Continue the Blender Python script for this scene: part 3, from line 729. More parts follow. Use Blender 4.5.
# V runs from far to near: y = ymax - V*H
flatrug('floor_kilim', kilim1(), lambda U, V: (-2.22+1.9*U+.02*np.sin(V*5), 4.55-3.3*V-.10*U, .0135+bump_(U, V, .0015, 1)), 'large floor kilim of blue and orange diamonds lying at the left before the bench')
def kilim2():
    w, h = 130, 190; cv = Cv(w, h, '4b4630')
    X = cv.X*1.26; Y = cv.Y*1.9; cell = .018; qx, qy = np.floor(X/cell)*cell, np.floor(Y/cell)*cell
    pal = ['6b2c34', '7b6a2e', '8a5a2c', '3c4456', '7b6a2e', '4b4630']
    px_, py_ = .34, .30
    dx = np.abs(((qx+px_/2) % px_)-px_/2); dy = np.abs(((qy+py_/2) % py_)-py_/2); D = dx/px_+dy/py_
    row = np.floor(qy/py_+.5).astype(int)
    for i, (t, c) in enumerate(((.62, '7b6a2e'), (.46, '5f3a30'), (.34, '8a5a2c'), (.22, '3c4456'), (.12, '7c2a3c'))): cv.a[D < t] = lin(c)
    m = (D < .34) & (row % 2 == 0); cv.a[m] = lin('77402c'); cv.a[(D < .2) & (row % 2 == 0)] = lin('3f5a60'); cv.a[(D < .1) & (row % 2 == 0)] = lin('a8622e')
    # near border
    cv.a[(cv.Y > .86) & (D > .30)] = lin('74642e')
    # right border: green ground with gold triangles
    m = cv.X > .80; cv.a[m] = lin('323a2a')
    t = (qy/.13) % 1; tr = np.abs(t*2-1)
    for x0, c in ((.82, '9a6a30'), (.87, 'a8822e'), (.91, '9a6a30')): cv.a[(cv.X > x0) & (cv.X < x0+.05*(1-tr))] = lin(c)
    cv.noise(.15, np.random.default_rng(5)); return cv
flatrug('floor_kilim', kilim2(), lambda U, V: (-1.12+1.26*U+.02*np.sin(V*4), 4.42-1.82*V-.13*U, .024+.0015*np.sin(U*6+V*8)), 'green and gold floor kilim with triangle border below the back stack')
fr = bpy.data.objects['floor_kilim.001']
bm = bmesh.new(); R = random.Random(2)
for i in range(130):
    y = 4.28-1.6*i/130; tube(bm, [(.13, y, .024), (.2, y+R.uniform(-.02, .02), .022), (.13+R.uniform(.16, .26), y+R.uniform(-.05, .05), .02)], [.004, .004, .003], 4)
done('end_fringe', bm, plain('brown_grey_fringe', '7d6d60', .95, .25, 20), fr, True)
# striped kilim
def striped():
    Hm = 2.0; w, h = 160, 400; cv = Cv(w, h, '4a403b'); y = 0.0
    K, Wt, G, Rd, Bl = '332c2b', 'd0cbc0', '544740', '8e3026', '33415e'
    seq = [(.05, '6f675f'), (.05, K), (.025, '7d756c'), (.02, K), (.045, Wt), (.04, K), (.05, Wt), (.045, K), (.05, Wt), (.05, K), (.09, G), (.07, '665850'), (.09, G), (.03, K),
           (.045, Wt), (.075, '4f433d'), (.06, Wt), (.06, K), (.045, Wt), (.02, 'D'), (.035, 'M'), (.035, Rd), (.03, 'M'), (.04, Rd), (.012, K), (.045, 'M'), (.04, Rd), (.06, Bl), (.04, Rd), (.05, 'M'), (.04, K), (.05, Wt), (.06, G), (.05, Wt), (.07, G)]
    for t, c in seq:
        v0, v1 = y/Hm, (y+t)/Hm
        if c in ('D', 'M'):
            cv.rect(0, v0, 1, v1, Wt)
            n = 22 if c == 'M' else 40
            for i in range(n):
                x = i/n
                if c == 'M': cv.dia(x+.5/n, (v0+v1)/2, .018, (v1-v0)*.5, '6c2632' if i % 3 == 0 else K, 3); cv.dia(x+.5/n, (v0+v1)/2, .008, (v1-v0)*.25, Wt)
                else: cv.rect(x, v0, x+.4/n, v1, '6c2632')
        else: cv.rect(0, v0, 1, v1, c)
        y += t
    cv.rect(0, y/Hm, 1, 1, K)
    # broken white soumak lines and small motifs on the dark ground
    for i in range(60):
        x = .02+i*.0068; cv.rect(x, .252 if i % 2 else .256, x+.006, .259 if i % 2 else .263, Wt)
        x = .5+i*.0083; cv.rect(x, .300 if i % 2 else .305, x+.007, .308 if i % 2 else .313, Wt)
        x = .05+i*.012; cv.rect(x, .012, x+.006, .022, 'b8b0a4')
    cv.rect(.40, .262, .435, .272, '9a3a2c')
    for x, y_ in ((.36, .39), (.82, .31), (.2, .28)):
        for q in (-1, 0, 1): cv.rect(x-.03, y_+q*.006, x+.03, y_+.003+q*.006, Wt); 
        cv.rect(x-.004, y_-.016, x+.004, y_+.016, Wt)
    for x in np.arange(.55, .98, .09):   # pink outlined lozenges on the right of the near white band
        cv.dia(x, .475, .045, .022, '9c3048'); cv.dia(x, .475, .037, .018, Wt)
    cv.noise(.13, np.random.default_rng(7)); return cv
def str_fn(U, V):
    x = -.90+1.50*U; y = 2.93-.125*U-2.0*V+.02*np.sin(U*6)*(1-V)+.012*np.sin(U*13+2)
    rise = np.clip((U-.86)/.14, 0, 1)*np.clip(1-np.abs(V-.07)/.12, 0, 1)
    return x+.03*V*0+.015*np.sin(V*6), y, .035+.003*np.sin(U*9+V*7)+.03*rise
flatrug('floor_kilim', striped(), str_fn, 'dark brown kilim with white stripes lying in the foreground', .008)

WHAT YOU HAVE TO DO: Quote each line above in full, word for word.

ANSWER FOR THE TASK:
Continue the Blender Python script for this scene: part 3, from line 729. More parts follow. Use Blender 4.5.
# V runs from far to near: y = ymax - V*H
flatrug('floor_kilim', kilim1(), lambda U, V: (-2.22+1.9*U+.02*np.sin(V*5), 4.55-3.3*V-.10*U, .0135+bump_(U, V, .0015, 1)), 'large floor kilim of blue and orange diamonds lying at the left before the bench')
def kilim2():
    w, h = 130, 190; cv = Cv(w, h, '4b4630')
    X = cv.X*1.26; Y = cv.Y*1.9; cell = .018; qx, qy = np.floor(X/cell)*cell, np.floor(Y/cell)*cell
    pal = ['6b2c34', '7b6a2e', '8a5a2c', '3c4456', '7b6a2e', '4b4630']
    px_, py_ = .34, .30
    dx = np.abs(((qx+px_/2) % px_)-px_/2); dy = np.abs(((qy+py_/2) % py_)-py_/2); D = dx/px_+dy/py_
    row = np.floor(qy/py_+.5).astype(int)
    for i, (t, c) in enumerate(((.62, '7b6a2e'), (.46, '5f3a30'), (.34, '8a5a2c'), (.22, '3c4456'), (.12, '7c2a3c'))): cv.a[D < t] = lin(c)
    m = (D < .34) & (row % 2 == 0); cv.a[m] = lin('77402c'); cv.a[(D < .2) & (row % 2 == 0)] = lin('3f5a60'); cv.a[(D < .1) & (row % 2 == 0)] = lin('a8622e')
    # near border
    cv.a[(cv.Y > .86) & (D > .30)] = lin('74642e')
    # right border: green ground with gold triangles
    m = cv.X > .80; cv.a[m] = lin('323a2a')
    t = (qy/.13) % 1; tr = np.abs(t*2-1)
    for x0, c in ((.82, '9a6a30'), (.87, 'a8822e'), (.91, '9a6a30')): cv.a[(cv.X > x0) & (cv.X < x0+.05*(1-tr))] = lin(c)
    cv.noise(.15, np.random.default_rng(5)); return cv
flatrug('floor_kilim', kilim2(), lambda U, V: (-1.12+1.26*U+.02*np.sin(V*4), 4.42-1.82*V-.13*U, .024+.0015*np.sin(U*6+V*8)), 'green and gold floor kilim with triangle border below the back stack')
fr = bpy.data.objects['floor_kilim.001']
bm = bmesh.new(); R = random.Random(2)
for i in range(130):
    y = 4.28-1.6*i/130; tube(bm, [(.13, y, .024), (.2, y+R.uniform(-.02, .02), .022), (.13+R.uniform(.16, .26), y+R.uniform(-.05, .05), .02)], [.004, .004, .003], 4)
done('end_fringe', bm, plain('brown_grey_fringe', '7d6d60', .95, .25, 20), fr, True)
# striped kilim
def striped():
    Hm = 2.0; w, h = 160, 400; cv = Cv(w, h, '4a403b'); y = 0.0
    K, Wt, G, Rd, Bl = '332c2b', 'd0cbc0', '544740', '8e3026', '33415e'
    seq = [(.05, '6f675f'), (.05, K), (.025, '7d756c'), (.02, K), (.045, Wt), (.04, K), (.05, Wt), (.045, K), (.05, Wt), (.05, K), (.09, G), (.07, '665850'), (.09, G), (.03, K),
           (.045, Wt), (.075, '4f433d'), (.06, Wt), (.06, K), (.045, Wt), (.02, 'D'), (.035, 'M'), (.035, Rd), (.03, 'M'), (.04, Rd), (.012, K), (.045, 'M'), (.04, Rd), (.06, Bl), (.04, Rd), (.05, 'M'), (.04, K), (.05, Wt), (.06, G), (.05, Wt), (.07, G)]
    for t, c in seq:
        v0, v1 = y/Hm, (y+t)/Hm
        if c in ('D', 'M'):
            cv.rect(0, v0, 1, v1, Wt)
            n = 22 if c == 'M' else 40
            for i in range(n):
                x = i/n
                if c == 'M': cv.dia(x+.5/n, (v0+v1)/2, .018, (v1-v0)*.5, '6c2632' if i % 3 == 0 else K, 3); cv.dia(x+.5/n, (v0+v1)/2, .008, (v1-v0)*.25, Wt)
                else: cv.rect(x, v0, x+.4/n, v1, '6c2632')
        else: cv.rect(0, v0, 1, v1, c)
        y += t
    cv.rect(0, y/Hm, 1, 1, K)
    # broken white soumak lines and small motifs on the dark ground
    for i in range(60):
        x = .02+i*.0068; cv.rect(x, .252 if i % 2 else .256, x+.006, .259 if i % 2 else .263, Wt)
        x = .5+i*.0083; cv.rect(x, .300 if i % 2 else .305, x+.007, .308 if i % 2 else .313, Wt)
        x = .05+i*.012; cv.rect(x, .012, x+.006, .022, 'b8b0a4')
    cv.rect(.40, .262, .435, .272, '9a3a2c')
    for x, y_ in ((.36, .39), (.82, .31), (.2, .28)):
        for q in (-1, 0, 1): cv.rect(x-.03, y_+q*.006, x+.03, y_+.003+q*.006, Wt); 
        cv.rect(x-.004, y_-.016, x+.004, y_+.016, Wt)
    for x in np.arange(.55, .98, .09):   # pink outlined lozenges on the right of the near white band
        cv.dia(x, .475, .045, .022, '9c3048'); cv.dia(x, .475, .037, .018, Wt)
    cv.noise(.13, np.random.default_rng(7)); return cv
def str_fn(U, V):
    x = -.90+1.50*U; y = 2.93-.125*U-2.0*V+.02*np.sin(U*6)*(1-V)+.012*np.sin(U*13+2)
    rise = np.clip((U-.86)/.14, 0, 1)*np.clip(1-np.abs(V-.07)/.12, 0, 1)
    return x+.03*V*0+.015*np.sin(V*6), y, .035+.003*np.sin(U*9+V*7)+.03*rise
flatrug('floor_kilim', striped(), str_fn, 'dark brown kilim with white stripes lying in the foreground', .008)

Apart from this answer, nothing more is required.